Sur le vif - Dimanche 10.01.16 - 17.42h
La Suisse est un pays d’équilibres. Entre langues, religions, origines, cultures différentes, nous bâtissons notre destin national sans nous faire la guerre. C’est un petit miracle, mais jamais vraiment gagné : chaque génération doit réinventer la fragile géométrie qui nous tient. Politiquement, le génie de notre pays a été d’intégrer les oppositions : le Lucernois Josef Zemp, premier catholique conservateur au Conseil fédéral après 43 ans de règne absolu des radicaux, en 1891 ; le Bernois Rudolf Minger, premier UDC en 1929 ; le Zurichois Ernst Nobs, premier socialiste en 1943. C’est un art de la grande coalition, expérimentée bien avant l’Allemagne des années 1966-1969, qui va son chemin.
Pays d’équilibres, oui. Sans les assurances sociales, au premier plan desquelles l’AVS (1948), notre premier pilier, notre fleuron, la Suisse ne serait pas ce qu’elle est aujourd’hui. Sans la Paix du Travail (1937) et l’importance accordée au partenariat social, non plus. Elle le serait encore moins sans la démocratie directe, ce trésor, cette géniale soupape, qui permet aux revendications de remonter, surgies des profondeurs, jusqu’à l’échelon de débat national, tranché par un corps électoral de quelque cinq millions de personnes.
Pays d’équilibres, dans le rapport intime, mystique peut-être, entretenu par chacun de nous avec notre paysage national. Notre sentiment d’appartenance ne relève pas seulement de l’idée que nous nous faisons du pays (système politique, fédéralisme, souveraineté, solidarité sociale, etc.). Non, il se fonde sur quelque chose de plus profond, où une forme d’émotion mystique, un attachement à la terre, aux lacs, aux montagnes, joue un rôle majeur. Nous avons en Suisse des paysages d’exception : pourquoi ces derniers ne produiraient-ils pas sur nous un puissant instinct de reconnaissance ?
Certains de ces paysages ne doivent pas grand-chose à l’établissement des humains. D’autres, si : vignobles valaisans superposés sur des murettes de vieille pierre, sublime tableau de Lavaux, entre ciel et lac, comme un Hodler, infatigable travail des champs dans les vallées de montagnes, lutte séculaire contre le marécage, en plaine, pour établir le cadastre céréalier, début de civilisation. Dans tous ces exemples, l’humain dans son paysage a fait son œuvre.

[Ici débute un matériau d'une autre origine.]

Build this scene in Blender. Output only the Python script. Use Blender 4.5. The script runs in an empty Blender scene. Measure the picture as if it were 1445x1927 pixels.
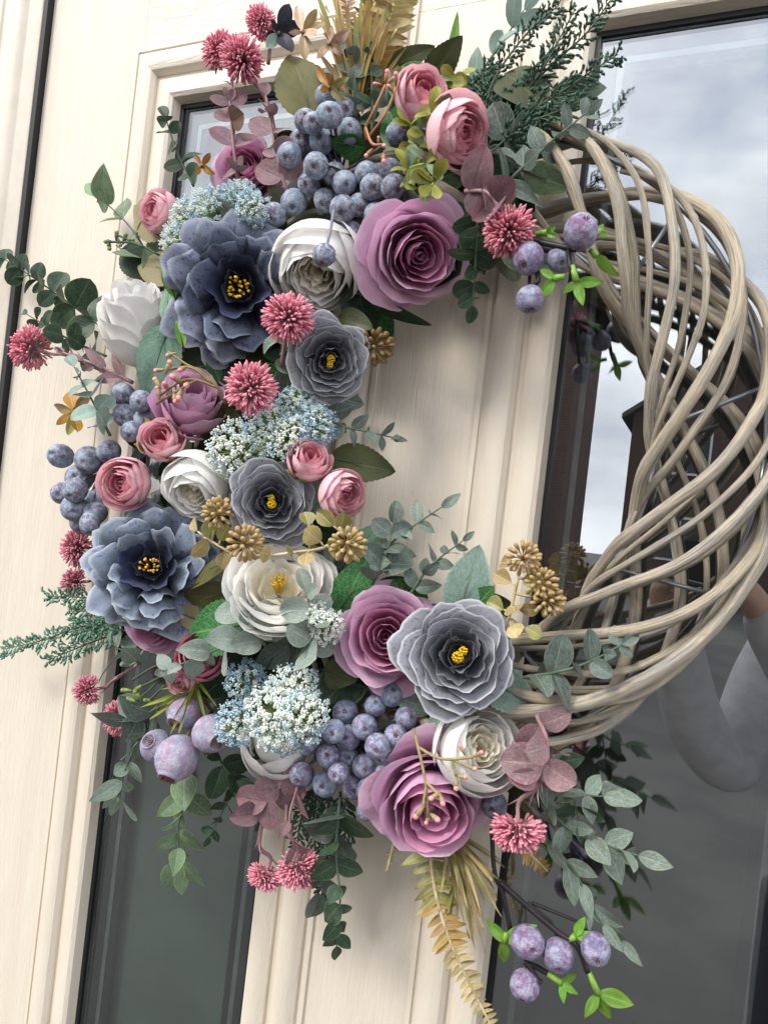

Pays d’équilibres, où le sentiment de nature est profond. Il se vérifie dans le vote sur les marais de Rothenthurm (1987), dans l’initiative des Alpes (1994), dans celle de Franz Weber (2012). Nous avons aujourd’hui huit millions d’habitants, je doute qu’il soit judicieux de monter à douze, ou quinze. Aimer la Suisse et ses équilibres, c’est entrer en matière sur la question de la surpopulation du Plateau, dont le territoire fait déjà l’objet d’un « mitage » sur lequel les Suisses ont tranché, avec Weber. A Genève, nous arrivons à un demi-million d’habitants : je doute que la volonté du souverain (si on daigne solliciter son avis) soit de s’empresser de passer le cap du million, juste pour satisfaire une soif de profit à court terme. Aimer son canton, son pays, c’est tenter de voir plus loin que le rendement immédiat de quelques-uns.
Pays d’équilibres. Où l’un des soucis premiers doit être la préservation du corps social. L’immense chantier lancé à Berne autour de la réforme de l’AVS ne devra laisser personne sur le chemin. Surtout, il devra témoigner d’un peu plus de vision que le simple montage de vases communicants (entre premier et deuxième pilier) proposé pour l’heure. Mais où une autre réflexion, majeure, ne saurait être esquivée : celle sur la densité de population par rapport au paysage. La terre suisse n’est en aucun cas extensible. Notre Plateau se fraye un étroit chemin entre Alpes et Jura. Nos villes n’ont pas vocation à devenir New York. La question du nombre d’habitants est centrale. Si, du moins, nous entendons léguer à nos enfants, puis aux générations d’après, le pays si vivable et respirable, à taille humaine, que nous aimons depuis toujours.